## Stored data
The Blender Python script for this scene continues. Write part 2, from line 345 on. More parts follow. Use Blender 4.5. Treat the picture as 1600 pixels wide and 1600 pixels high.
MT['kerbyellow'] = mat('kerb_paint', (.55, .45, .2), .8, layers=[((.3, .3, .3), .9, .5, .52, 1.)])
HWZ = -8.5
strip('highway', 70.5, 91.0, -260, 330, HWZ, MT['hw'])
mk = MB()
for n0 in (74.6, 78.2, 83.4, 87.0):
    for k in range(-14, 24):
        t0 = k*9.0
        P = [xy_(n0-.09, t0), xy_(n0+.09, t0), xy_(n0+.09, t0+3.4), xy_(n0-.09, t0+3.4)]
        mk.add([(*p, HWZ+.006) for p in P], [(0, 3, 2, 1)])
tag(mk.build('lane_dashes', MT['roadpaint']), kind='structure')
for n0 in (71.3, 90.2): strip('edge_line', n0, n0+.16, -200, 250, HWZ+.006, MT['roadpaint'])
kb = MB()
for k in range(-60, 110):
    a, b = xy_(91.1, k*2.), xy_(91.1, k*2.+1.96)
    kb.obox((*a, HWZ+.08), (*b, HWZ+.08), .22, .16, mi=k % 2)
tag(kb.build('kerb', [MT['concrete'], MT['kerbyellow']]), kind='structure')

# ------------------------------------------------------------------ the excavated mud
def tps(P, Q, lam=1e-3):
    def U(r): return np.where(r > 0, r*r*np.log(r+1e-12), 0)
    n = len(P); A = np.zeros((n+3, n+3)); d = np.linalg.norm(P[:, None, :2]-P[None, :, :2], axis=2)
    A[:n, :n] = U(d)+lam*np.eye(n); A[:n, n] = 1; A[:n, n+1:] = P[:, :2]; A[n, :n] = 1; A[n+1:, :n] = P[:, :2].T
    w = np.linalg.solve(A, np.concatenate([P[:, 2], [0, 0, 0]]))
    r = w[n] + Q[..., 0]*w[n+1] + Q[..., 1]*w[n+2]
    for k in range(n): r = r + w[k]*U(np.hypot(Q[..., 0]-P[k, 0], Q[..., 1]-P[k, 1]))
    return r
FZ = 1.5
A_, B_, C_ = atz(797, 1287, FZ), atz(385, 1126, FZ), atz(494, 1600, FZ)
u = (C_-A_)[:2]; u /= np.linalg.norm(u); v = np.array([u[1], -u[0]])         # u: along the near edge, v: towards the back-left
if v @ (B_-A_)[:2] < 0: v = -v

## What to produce
Output the listing above without altering a single character.

## Finished exercise
The Blender Python script for this scene continues. Write part 2, from line 345 on. More parts follow. Use Blender 4.5. Treat the picture as 1600 pixels wide and 1600 pixels high.
MT['kerbyellow'] = mat('kerb_paint', (.55, .45, .2), .8, layers=[((.3, .3, .3), .9, .5, .52, 1.)])
HWZ = -8.5
strip('highway', 70.5, 91.0, -260, 330, HWZ, MT['hw'])
mk = MB()
for n0 in (74.6, 78.2, 83.4, 87.0):
    for k in range(-14, 24):
        t0 = k*9.0
        P = [xy_(n0-.09, t0), xy_(n0+.09, t0), xy_(n0+.09, t0+3.4), xy_(n0-.09, t0+3.4)]
        mk.add([(*p, HWZ+.006) for p in P], [(0, 3, 2, 1)])
tag(mk.build('lane_dashes', MT['roadpaint']), kind='structure')
for n0 in (71.3, 90.2): strip('edge_line', n0, n0+.16, -200, 250, HWZ+.006, MT['roadpaint'])
kb = MB()
for k in range(-60, 110):
    a, b = xy_(91.1, k*2.), xy_(91.1, k*2.+1.96)
    kb.obox((*a, HWZ+.08), (*b, HWZ+.08), .22, .16, mi=k % 2)
tag(kb.build('kerb', [MT['concrete'], MT['kerbyellow']]), kind='structure')

# ------------------------------------------------------------------ the excavated mud
def tps(P, Q, lam=1e-3):
    def U(r): return np.where(r > 0, r*r*np.log(r+1e-12), 0)
    n = len(P); A = np.zeros((n+3, n+3)); d = np.linalg.norm(P[:, None, :2]-P[None, :, :2], axis=2)
    A[:n, :n] = U(d)+lam*np.eye(n); A[:n, n] = 1; A[:n, n+1:] = P[:, :2]; A[n, :n] = 1; A[n+1:, :n] = P[:, :2].T
    w = np.linalg.solve(A, np.concatenate([P[:, 2], [0, 0, 0]]))
    r = w[n] + Q[..., 0]*w[n+1] + Q[..., 1]*w[n+2]
    for k in range(n): r = r + w[k]*U(np.hypot(Q[..., 0]-P[k, 0], Q[..., 1]-P[k, 1]))
    return r
FZ = 1.5
A_, B_, C_ = atz(797, 1287, FZ), atz(385, 1126, FZ), atz(494, 1600, FZ)
u = (C_-A_)[:2]; u /= np.linalg.norm(u); v = np.array([u[1], -u[0]])         # u: along the near edge, v: towards the back-left
if v @ (B_-A_)[:2] < 0: v = -v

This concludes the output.